Ken Shamrock defeated a tall fellow named Mad Man Fulton via anklelock submission in the opening contest. I find it funny that in 2020, Ken Shamrock - a dude who looks ancient - would get the win over a younger fellow who has that sort of imposing stature that could be an asset in the future you could build on. At least the match was fine; nothing special. Ken could still go for the most part and this Fulton fellow is intriguing. I just felt the wrong guy won, but that's just me.

X-Division Champion Ace Austin defeated Trey Miguel to retain the title in a perfectly acceptable wrestling match. He then taunts some lady in the audience (presumably Trey's mother) and a brawl between the two occurs afterwards... fair enough.

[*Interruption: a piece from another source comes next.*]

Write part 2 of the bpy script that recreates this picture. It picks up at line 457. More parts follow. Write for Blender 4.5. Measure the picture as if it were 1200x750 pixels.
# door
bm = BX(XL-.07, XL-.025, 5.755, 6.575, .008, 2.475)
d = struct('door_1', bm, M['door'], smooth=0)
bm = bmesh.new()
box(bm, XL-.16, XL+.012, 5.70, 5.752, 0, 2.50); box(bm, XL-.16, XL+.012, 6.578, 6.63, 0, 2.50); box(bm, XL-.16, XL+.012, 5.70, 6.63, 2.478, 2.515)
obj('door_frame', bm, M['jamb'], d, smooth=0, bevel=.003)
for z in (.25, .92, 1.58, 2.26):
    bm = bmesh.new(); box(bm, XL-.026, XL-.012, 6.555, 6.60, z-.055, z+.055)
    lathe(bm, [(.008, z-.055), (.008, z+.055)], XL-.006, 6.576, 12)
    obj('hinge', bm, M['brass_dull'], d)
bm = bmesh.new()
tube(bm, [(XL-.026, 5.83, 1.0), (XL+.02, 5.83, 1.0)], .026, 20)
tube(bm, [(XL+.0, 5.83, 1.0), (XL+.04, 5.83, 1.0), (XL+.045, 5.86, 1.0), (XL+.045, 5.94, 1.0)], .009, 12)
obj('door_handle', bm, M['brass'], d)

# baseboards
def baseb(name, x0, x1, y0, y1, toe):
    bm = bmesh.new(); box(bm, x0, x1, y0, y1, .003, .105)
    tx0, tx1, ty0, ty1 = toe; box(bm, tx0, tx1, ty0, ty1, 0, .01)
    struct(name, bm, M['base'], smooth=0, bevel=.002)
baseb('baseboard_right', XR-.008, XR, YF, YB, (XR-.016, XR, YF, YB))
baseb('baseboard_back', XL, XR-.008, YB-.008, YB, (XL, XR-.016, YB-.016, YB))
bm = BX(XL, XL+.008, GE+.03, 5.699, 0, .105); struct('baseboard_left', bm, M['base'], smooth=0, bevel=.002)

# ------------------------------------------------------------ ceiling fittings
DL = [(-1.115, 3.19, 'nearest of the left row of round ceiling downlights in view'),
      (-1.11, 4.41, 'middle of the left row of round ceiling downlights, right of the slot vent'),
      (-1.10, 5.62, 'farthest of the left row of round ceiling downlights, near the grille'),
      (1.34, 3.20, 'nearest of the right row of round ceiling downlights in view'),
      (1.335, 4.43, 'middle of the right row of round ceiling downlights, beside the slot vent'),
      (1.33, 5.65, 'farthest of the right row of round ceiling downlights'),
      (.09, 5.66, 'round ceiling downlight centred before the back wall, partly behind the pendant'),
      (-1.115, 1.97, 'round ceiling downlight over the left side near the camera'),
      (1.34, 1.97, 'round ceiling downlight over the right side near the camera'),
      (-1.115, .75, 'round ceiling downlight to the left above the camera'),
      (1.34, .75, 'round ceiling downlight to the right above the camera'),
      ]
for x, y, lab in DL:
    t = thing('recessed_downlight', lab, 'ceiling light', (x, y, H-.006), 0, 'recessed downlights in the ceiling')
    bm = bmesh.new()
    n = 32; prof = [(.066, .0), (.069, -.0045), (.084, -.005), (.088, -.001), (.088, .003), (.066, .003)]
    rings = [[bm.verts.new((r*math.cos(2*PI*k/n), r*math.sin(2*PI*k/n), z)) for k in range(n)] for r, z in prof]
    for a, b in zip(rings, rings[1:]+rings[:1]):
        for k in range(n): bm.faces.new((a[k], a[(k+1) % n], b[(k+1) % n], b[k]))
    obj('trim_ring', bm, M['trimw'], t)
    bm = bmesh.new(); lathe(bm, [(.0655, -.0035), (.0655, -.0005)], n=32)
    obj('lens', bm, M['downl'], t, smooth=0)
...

Knockouts champion Taya Valkyrie defeated ODB and Jordynne Grace in a three-way with outside interference from some dude to retain the title... I wasn't into this one in the slightest, which was a shame because I've seen Grace a couple times and she's usually pretty good. Likewise for Taya... but this didn't click with me for some reason... probably because I figured the title change would come along at Impact and this was a thing that happened to fill PPV space.

A couple days later, Jordynne Grace would beat Taya for the title on Impact. Oops.

So Rob Van Dam comes out with an entourage and proceeds to beat up Brian Cage in a match that ends abruptly because Cage is hurt. Then some other dude comes out to fight RVD and then he gets beat up and pinned... I suppose one would have to watch impact for any of this to make sense, but I guess this was a thing that happened.

Eddie Edwards defeated Michael Elgin in a pretty good little fight between two intense fellows and probably the first really good match that I genuinely enjoyed.

Moose defeated Rhino in another pretty good brawl between two big guys.

Tag-Team champions The North defeated Willie Mack in a handicap match to retain the titles. Mack's partner (I forget who) was injured before the show and Mack decided to go it alone... which would've made for a great story of him winning the titles and having to either give them up or find another partner... but I guess they decided not to go that route.

And in the main event, Tessa Blanchard defeated World champion Sami Callahan to win the title and make history... I guess. Two things came to mind when this took place:

1 - At least this wasn't a good housekeeping match,

2 - I'm surprised this hasn't happened sooner in TNA, especially when Russo was writing the shows.

I mean, look, the match was okay... I guess. But it really didn't do much for me. And as far as Tessa winning the title... I don't mind it because I've seen enough intergender stuff that I'm rather ambivalent over it and I've seen Chyna as Intercontinental Champion or Madusa as Cruiserweight champion... but then there's the matter of "what now?"

All I will say on the matter is that I recall a 1999 interview Chyna did on an old talk show on TSN where someone asked if she was interested in challenging for the Women's title. Her response was no because "first of all, it would take me two seconds to get it." Two years later, Chyna would win the Women's Championship by defeating Ivory in a total farce of a match and then disappear from the public eye a few months later... make of that what you will.

So that was Impact Wrestling's HARD TO KILL PPV... and it was certainly a show. There were some bits I liked (the Eddie Edwards/Michael Elgin match is probably the highlight for me), there were some bits I didn't care for for one reason or another, and there were some bits that were just there. For what it's worth, it was a serviceable offering... but probably not one that will have me watching their show on a regular basis.

That having been said, I did catch an episode recently... but I'll save that for another time.